Wagonmaster

Film Review by Dean Duncan Jun 29, 2015

The bad guys are very reminiscent of the Donald Pleasance gang in Will Penny. Same thing, actually: an extraordinary, nearly plotless gentleness, intersected by blood and thunder. (For that matter the same goes for the Clantons in Ford’s My Darling Clementine.) This is more plotless and gentle, such that in the end the blood and thunder leave not a trace, on the Latter Day Saints or on us.

Here’s a thing: Johnson’s and Carey’s dispatching of the villains is actually quite Book of Alma.
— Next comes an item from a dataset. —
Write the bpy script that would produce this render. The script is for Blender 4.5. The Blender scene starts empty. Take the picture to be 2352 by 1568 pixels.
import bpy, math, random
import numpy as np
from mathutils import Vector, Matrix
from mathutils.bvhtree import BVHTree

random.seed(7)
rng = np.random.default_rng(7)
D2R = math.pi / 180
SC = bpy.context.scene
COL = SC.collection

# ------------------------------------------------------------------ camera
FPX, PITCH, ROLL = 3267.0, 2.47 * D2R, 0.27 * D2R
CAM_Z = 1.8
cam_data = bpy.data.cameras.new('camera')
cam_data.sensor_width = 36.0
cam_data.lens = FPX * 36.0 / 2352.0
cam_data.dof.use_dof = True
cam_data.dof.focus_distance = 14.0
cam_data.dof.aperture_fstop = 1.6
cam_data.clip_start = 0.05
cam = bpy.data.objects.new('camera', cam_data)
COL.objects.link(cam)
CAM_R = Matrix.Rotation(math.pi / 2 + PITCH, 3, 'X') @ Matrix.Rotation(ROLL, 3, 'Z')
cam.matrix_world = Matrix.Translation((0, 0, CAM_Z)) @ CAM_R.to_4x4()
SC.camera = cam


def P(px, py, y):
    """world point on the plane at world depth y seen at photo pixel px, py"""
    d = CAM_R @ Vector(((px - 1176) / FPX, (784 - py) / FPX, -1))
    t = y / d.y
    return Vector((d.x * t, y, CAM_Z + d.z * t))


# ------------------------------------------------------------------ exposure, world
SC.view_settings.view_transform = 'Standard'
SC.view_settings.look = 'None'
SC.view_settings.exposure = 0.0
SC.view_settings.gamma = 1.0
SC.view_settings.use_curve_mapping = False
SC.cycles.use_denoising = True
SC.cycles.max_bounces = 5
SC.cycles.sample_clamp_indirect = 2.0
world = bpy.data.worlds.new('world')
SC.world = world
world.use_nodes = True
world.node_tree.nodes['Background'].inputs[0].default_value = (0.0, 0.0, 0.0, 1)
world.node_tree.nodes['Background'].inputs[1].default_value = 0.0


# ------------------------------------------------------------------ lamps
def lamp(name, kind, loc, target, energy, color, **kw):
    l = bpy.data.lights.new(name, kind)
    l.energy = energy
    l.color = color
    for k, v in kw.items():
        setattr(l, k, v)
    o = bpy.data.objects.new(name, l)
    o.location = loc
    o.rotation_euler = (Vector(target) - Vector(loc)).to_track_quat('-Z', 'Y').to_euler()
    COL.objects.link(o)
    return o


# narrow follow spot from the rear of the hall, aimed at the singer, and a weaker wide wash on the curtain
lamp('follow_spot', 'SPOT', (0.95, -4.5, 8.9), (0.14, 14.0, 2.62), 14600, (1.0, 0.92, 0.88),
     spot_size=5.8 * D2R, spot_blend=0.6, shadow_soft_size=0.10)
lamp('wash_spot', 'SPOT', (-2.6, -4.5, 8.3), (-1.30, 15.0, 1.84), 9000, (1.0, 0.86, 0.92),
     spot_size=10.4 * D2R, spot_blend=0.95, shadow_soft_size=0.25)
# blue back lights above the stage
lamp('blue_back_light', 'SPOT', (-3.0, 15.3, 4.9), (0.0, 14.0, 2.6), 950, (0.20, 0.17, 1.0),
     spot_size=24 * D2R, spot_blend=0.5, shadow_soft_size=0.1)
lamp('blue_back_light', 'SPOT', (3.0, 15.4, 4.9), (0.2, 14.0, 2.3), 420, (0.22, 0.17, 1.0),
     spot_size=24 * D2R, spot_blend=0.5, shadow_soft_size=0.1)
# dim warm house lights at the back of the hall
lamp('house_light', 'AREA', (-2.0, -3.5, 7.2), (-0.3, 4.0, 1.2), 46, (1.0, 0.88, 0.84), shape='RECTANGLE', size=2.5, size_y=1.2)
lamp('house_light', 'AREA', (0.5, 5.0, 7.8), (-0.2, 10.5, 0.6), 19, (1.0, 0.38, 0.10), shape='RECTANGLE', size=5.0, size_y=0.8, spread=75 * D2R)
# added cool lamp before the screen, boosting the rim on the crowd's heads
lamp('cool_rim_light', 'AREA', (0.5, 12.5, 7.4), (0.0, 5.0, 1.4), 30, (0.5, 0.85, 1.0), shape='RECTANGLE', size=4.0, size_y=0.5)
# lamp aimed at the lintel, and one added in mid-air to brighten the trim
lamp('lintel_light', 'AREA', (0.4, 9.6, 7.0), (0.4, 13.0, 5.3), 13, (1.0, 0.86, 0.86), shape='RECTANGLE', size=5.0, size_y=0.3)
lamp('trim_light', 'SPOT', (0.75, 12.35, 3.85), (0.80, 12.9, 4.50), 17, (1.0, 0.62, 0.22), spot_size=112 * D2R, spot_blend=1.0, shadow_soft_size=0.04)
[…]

The Mormons have made an impossible covenant, and they’ve done so with all their hearts (Alma 24, etc.). In honour of that righteous impossibility, honest (well…) men step in gladly to do battle. Beautiful.  Other than that, tiny increments. Look how they let the worldly folks in. The Navajos, who find the Mormons to be only little thieves. Ward Bond’s job is to swear, Russell Simpson’s to make that face that he makes (“Elder!”; and, of course, “wait, Sister Lamanite!”), Jane Darwell to be indeterminate.

That dugway thing that comes toward the end is really lovely, and in the end this gentile production warms the believer’s heart. This non-pioneer mostly-believer finds resonance in the outsiders’ appreciation. Our people were brave and hard working and good! We should ask. Are we still?